PACS news/November 5, 2019

Digital Impact: Reflections from Berlin

Sometimes, as our colleagues from Tactical Tech Collective reminded us in Berlin, you need to practice the art of seeing sideways. Look directly at something long enough and it loses meaning. But look at the empty space around it, squint at adjacencies, or, in my case, hear new voices asking new versions of shared questions, and new insights will emerge.


Re-delineating independence

Digital Impact Berlin, our third European convening and the sixth in a global series of conversations, overflowed with new insights. One of the core assumptions we’ve long made is that civil society in democracies needs some degree of independence from markets and governments. Together, the three Digital Dependencies panels we assembled in Brussels, London and Berlin brought together 10 different perspectives on this idea. How are we digitally dependent? What does this mean for civil society? What manifests those dependencies?

We considered this at the global level and in the local context of each city. We heard from scholars, government policy makers and agency heads, grantmakers, NGOs, digital rights activists and digital literacy trainers, user experience designers, coders, lawyers, and corporate-based policy experts.

One of the premises of these conversations was that civil society has lost its independence in an age of dependency on commercial and government digital infrastructure. The fat that there is a small, technologically elite minority that can carve out private digital spaces for themselves only serves to prove the point: private spaces for association and expression that are available only to the few are the antithesis of civil society in democracies.

The evolving conversation about this idea between Brussels, London and Berlin has helped me see an even broader and deeper set of ties that bind civil society in the digital age. Digital civil society is embedded within a nest of legal and extralegal, known and hidden monitoring and surveillance systems. These systems reveal financial exchanges, making it easier to track (and cut off) funding to charitable groups. They are spotlights on individual political activists and social movement participants, potentially curtailing people’s willingness and ability to act. These dependencies demand a degree of organizational capacity that we are nowhere near achieving. And the few well-crafted efforts to boost digital capacity through data science partnerships, pro-bono tools and software are in many cases making civil society more digitally dependent, rather than more skeptical and self-aware.

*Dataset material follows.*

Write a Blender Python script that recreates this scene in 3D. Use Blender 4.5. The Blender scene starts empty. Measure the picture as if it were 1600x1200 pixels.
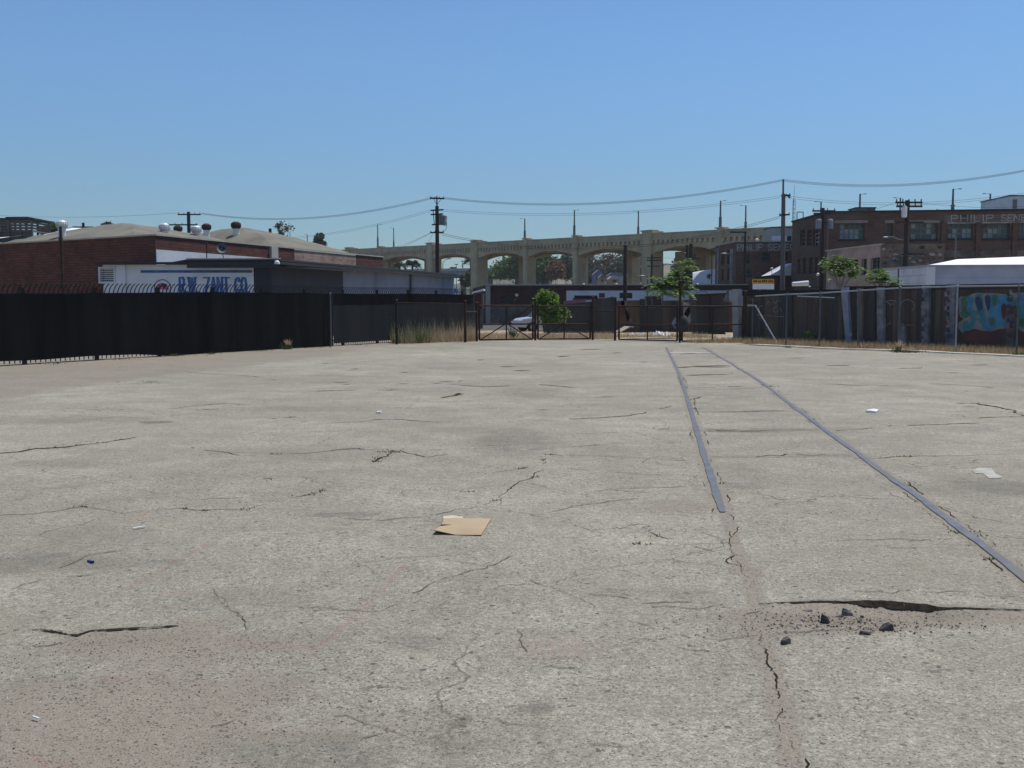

I’m convinced that civil society’s dependencies, digital and otherwise, are key factors in the closing of civic space that we see around the globe.

Civil society as a whole is clearly aware of the need to understand digital data better, but that understanding needs to reach further than just better use of statistical methods and data visualization. It needs to start with each organization’s mission and purpose, then re-shape (not just re-deploy) approaches to the collection, analysis, use and protection of digital data. Then it must be carried across the entirety of the organization. In other words, independence in the digital age will not come from outside. It must be generated from within, by how civil society organizations align their purpose, their incentives, and their practice to use digital data and infrastructure in ways that distinguish them from how these resources are used by governments and corporations. Merely copying the digital practices of other sectors will ultimately minimize the sector’s strength and value, not enhance it.


Accountability to many, in many forms

The Berlin participants presented a compelling case for civil society’s responsibility to hold government and business accountable. One aspect of accountability that we discussed throughout the day was the opportunities that exist for change from the individual level to the policy level. For example, the Transparency Toolkit aims to close the information gap between journalists and corporations. Simply Secure, on the other hand, uses software design as a change strategy to increase individual liberties. The decades-long German effort to shift its energy system from a monopolistic one to a more local, networked, and individually-enabled system was offered as a model for how civil society can regain its digital independence.

We discussed a second contour of accountability: how organizations see themselves in the digital age. Large international CSOs and small emergent digital organizing platforms alike are recognizing their responsibilities to individuals in new ways. Nina Hall of the Hertie School of Governance  the latter are “of and for” organizations – they are accountable to their members and to each other. Minority groups have long demanded “nothing about us, without us.” Civil society organizations operating digitally are increasingly designing themselves to act this way, or at least being held accountable to do so. For larger CSOs, there is an ongoing shift from a mindset of “accountability as compliance” to one of “accountability as trust” for the people they serve. Digital communications and data connections both facilitate these types of relationships and require them.

The third element of accountability comes from how digital tools allow individuals to review and monitor civil society organizations. The bi-directional nature of digital communication makes it easier than before for members – or critics – of organizations to review, monitor, and make demands. This is now the rule rather than the exception, and it should be anticipated and planned for. In all, digital civil society organizations must hold themselves accountable to more audiences, because they themselves are being held accountable by both allies and opponents. They also have a role to play in holding digital infrastructure and tool companies accountable for their practices.

Finally, the sector’s dependence on digital infrastructure shed light yet again on the importance of the digital policy agenda – from access to open internet practices – for civil society organizations themselves. If civil society is digitally dependent (and these conversations affirmed the many ways in which this is true) then the rules of the digital sphere lays new groundwork for voluntary private action for public benefit.